Larry Nassar seeks resentencing on sexual abuse conviction, wants judge disqualified

Attorneys for convicted sex abuser Larry Nassar filed two motions challenging the sentence he received earlier this year for sexual assault, according to multiple media reports.

A notice of hearings is scheduled for August 22, according to the report.

Nassar, a former Michigan State and USA gymnastics doctor, was sentenced up to 175 years on Michigan state charges of sexual assault, to go along with a sentence of 40 to 125 years in prison on three counts of sexual assault.
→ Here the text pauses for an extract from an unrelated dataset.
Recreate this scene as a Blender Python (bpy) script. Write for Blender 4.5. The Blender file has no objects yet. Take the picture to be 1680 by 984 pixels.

He also recieved a 60–year sentence on federal child-pornography charges.

Nassar’s state appellate defense attorneys filed the motions in Ingham County Court in Michigan and want Nassar's sentence thrown out so he can be re-sentenced.

His attorneys also want Judge Rosemarie Aquilina to be removed from the case, calling her an "admittedly not an unbiased and impartial judge."
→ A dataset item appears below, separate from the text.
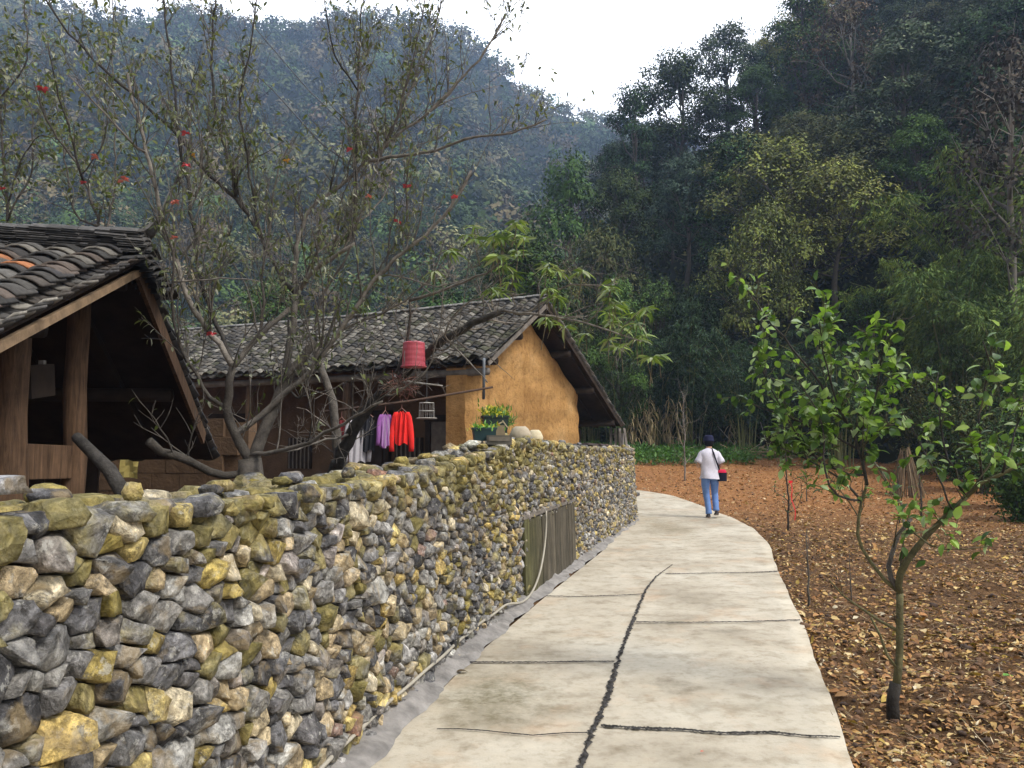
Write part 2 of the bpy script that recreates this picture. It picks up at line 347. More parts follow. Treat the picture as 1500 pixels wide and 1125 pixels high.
for i in range(nr-1): a = i*(nc+1)+nc; b_ = (i+1)*(nc+1)+nc; Fq.append((a, base+i, base+i+1, b_))
me = np_mesh('road', V, Fq, smooth=True); road = link('road', me, M['concrete']); tag(road, kind='structure')
POLY = np.vstack([LL, RR[::-1]])
# joints between the slabs
rj = random.Random(11)
def joint(pix, widths, name='joint', mat='tar', jag=.8, lift=.010):
    pts = resample([G(*p) for p in pix], max(12, int(len(pix)*26))); n = len(pts); ws = np.interp(np.linspace(0, 1, n), np.linspace(0, 1, len(widths)), widths)
    V = []; Fq = []
    for i in range(n):
        t_ = pts[min(i+1, n-1)]-pts[max(i-1, 0)]; t_ = t_/np.linalg.norm(t_); s_ = np.array([t_[1], -t_[0], 0])
        j = (rj.random()-.5)*ws[i]*.9+.03*(float(fbm(pts[i][0], pts[i][1], 6, 4, 3.5))-.5)
        for k, u in enumerate((-.5, 0, .5)):
            q = pts[i]+s_*(u*ws[i]*(1+rj.uniform(-jag, jag))+j*.5); V.append((q[0], q[1], q[2]+lift+(.004+rj.random()*.006*ws[i]/.04 if k == 1 else 0)))
    for i in range(n-1):
        for k in range(2): a = i*3+k; Fq.append((a, a+1, a+4, a+3))
    return link(name, np_mesh(name, V, Fq), M[mat], road)
joint([(848, 1135), (853, 1118), (868, 1073), (880, 1050), (897, 1000), (903, 980), (917, 935), (935, 893), (946, 865), (962, 845), (985, 828)], [.028, .03, .035, .024, .03, .026, .022, .022, .016, .008])
joint([(880, 1066), (930, 1070), (1000, 1072), (1060, 1077), (1130, 1076), (1180, 1081), (1231, 1084)], [.03, .032, .022, .028, .02, .014])
joint([(688, 972), (740, 973), (800, 972), (850, 971), (900, 971)], [.02, .022, .018, .02, .016], jag=.6)
joint([(800, 875), (850, 876), (900, 874), (943, 872)], [.02, .016, .018, .014], jag=.6)
joint([(932, 913), (1000, 914), (1080, 913), (1172, 910)], [.022, .016, .016, .02], jag=.7)
joint([(975, 842), (1040, 841), (1100, 840), (1140, 838)], [.02, .02, .02, .03], jag=.6)
joint([(640, 1071), (672, 1071), (705, 1073), (740, 1077), (780, 1082), (830, 1078), (860, 1077)], [.004, .007, .006, .009, .006, .007, .006], jag=.8)
# ================================================================ GROUND
def axis(fine_a, fine_b, step, lo, hi, g=1.12):
    a = list(np.arange(fine_a, fine_b, step)); s_ = step
    while a[-1] < hi: s_ *= g; a.append(a[-1]+s_)
    s_ = step
    while a[0] > lo: s_ *= g; a.insert(0, a[0]-s_)
    return np.array(a)
gx = axis(.8, 9, .045, -160, 160, 1.09); gy = axis(2.5, 15, .05, -60, 75, 1.05)
X, Y = np.meshgrid(gx, gy); inr = in_poly(X, Y, POLY)
lump = (fbm(X, Y, 21, 5, 1.3)-.5)*.16+(fbm(X, Y, 31, 4, 7)-.5)*.09
Z = gz(X, Y)-.055+lump*np.where(X > 0, 1, .6); Z = np.where(inr, gz(X, Y)-.12, Z)
# soil stays below the slab edge close to the road
ny_, nx_ = X.shape; idx = np.arange(nx_*ny_).reshape(ny_, nx_)
Fq = np.stack([idx[:-1, :-1], idx[:-1, 1:], idx[1:, 1:], idx[1:, :-1]], -1).reshape(-1, 4)
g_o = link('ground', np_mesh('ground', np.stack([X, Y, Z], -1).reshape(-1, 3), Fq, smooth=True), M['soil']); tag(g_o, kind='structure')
def ground_z(x, y):
    return gz(x, y)-.055+((fbm(x, y, 21, 5, 1.3)-.5)*.16+(fbm(x, y, 31, 4, 7)-.5)*.09)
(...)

When Aquilina sentenced Nassar in January, she told him “I just signed your death warrant.”

"Judge Aquilina made numerous statements throughout the proceedings indicating that she had already decided to impose the maximum allowed by the sentence agreement even before the sentencing hearing began," Nassar's attorneys wrote in the filing. "Thus, from the defendant's perspective the sentencing hearing was just a ritual."

In the motions filed, Nassar's attorneys also disclosed that he was assaulted in May after being released into general population in federal prison, according to the Associated Press. Nassar is serving his 60-year child pornography sentence at a U.S. penitentiary in Tucson, Arizona.
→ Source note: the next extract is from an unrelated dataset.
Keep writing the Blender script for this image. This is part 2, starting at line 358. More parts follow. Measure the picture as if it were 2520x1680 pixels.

More than 300 women have said they were sexually assaulted by Nassar, including 156 women and girls who give victim-impact statements during the sentencing phase of his trial in Ingham County.

Michigan State has agreed to pay out $500 million in settlements Nassar abuse victims and multiple victims have sued Nassar, alleging that USA Gymnastics failed to act on the abuse claims and failed to notify the U.S. Olympic Committee, Michigan State University, and law enforcement.